Guide 4 min read

How to write a CV that actually gets interviews in South Africa

Most SA CVs are still templated, wordy, and generic. Here's how to write one that gets read.

Jean Niho 2

Jean Niho 2

26 February 2026

Hiring managers spend under 30 seconds on a CV on the first pass. Your CV has one job: survive that 30 seconds. Here's how to write it so it does.

What recruiters actually look at first

  1. Your name and what role you're applying for (at the top).
  2. Your most recent job title and company.
  3. How long you've been there.
  4. Your education.
  5. If all of that looks right, then they read the bullets.

Your job is to make those first 4 points scannable in 5 seconds.

The structure that works

Header (top of page, 3–4 lines)

Name: [Your Name]
Email: you@example.com
Phone: +27 ...
Location: [City, Province]
LinkedIn: linkedin.com/in/you

Skip the photo. Skip the ID number. Skip date of birth. They open you up to discrimination and aren't required by law to share.

One-line summary (optional but helpful)

"Software engineer, 5 years, backend (Python/Go). Looking for fintech or health-tech role, Cape Town or remote."

Experience (most space)

Most recent job first. For each role:

Senior Developer — Company Name
March 2022 – present · Cape Town (hybrid)

- Led migration of legacy PHP monolith to Node microservices serving 1.2M users.
- Reduced p95 API latency from 800ms to 180ms through caching and query rewrite.
- Mentored 2 juniors; both promoted within 18 months.

Education

Qualification, institution, year. Matric / NSC if you don't have a degree. Certifications below if relevant.

Skills

Short. Grouped. "Python, Django, PostgreSQL, AWS, Docker." Not "hard-working, team player, passionate about excellence" — those are filler.

Bullet points that actually work

Bad:

"Responsible for the development of various features on the website."

Better:

"Built and shipped 8 features on the customer dashboard, including the top-rated self-service refund flow."

Best:

"Built self-service refund flow used by 40K customers monthly; reduced refund-related support tickets by 62%."

The formula

  • Verb (built, shipped, led, reduced, grew)
  • What you did (self-service refund flow)
  • Result with a number (62% reduction in tickets)

Numbers don't have to be financial — time saved, users affected, incidents reduced, conversion lifted. Be honest; no one cares about a 0.01% improvement.

What to cut

  • "References available on request" — assumed.
  • "Excellent communication skills" — everyone says this; show it by writing well.
  • Every job older than 10 years (unless deeply relevant).
  • Temporary jobs from high school.
  • The "Hobbies" section, unless one is directly relevant (e.g. you play chess competitively and you're applying to a strategy role).
  • Essay-length job descriptions. Never more than 5 bullets per role.

Length

Experienced professionals: 1–2 pages. More than 2 only if you're very senior, with good reason.

Students / recent graduates: 1 page.
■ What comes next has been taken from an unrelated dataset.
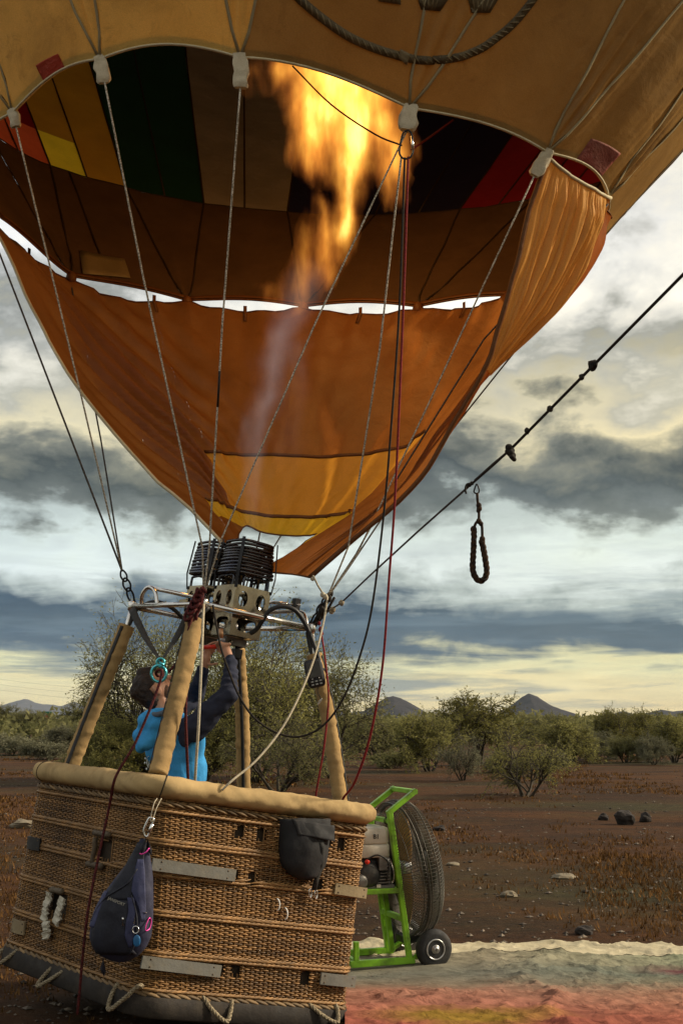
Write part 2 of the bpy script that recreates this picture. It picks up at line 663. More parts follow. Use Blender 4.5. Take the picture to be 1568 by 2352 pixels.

Focus on projects, internships, clubs, and academic results.

Career changers: 1 page emphasising transferable skills with a strong personal summary at the top.

Tailoring to each job

Do NOT send the exact same CV to 40 jobs. Do:

  • Tweak the summary line per application.
  • Reorder bullets to front-load the most relevant work.
  • Match some language to the job description (keywords help ATS filters).

You don't need 40 completely different CVs. You need 1 solid CV you tweak 5% for each application.

ATS (Applicant Tracking Systems) reality

Most SA corporates use ATS software that parses your CV before a human sees it. To survive:

  • Use simple formatting — no tables, no columns, no text boxes.
  • Submit in PDF — Word is fine too but PDF preserves layout.
  • Use standard section headings ("Experience", "Education").
  • Include keywords from the job ad naturally in your bullets.
  • Don't name your file "CV.pdf" — name it "Yourname-CV.pdf".

The cover letter question

If it's optional, write a 3-paragraph one anyway for jobs you really want:

  1. Paragraph 1: Role + why you're a great fit in 2 sentences.
  2. Paragraph 2: Top 2 relevant achievements from your CV.
  3. Paragraph 3: Why this specific company (one genuine reason).

Keep it under 250 words. No "Dear Sir/Madam" — find the hiring manager's name on LinkedIn.

Before you send

  • Read every line aloud — if you stumble, rewrite.
  • Spellcheck. Then have someone else spellcheck.
  • Make sure your phone number has country code.
  • Make sure the email in the header is the email you actually check.
  • Test the LinkedIn URL works.

A clean, short, specific CV wins over a fancy, long, generic one every time.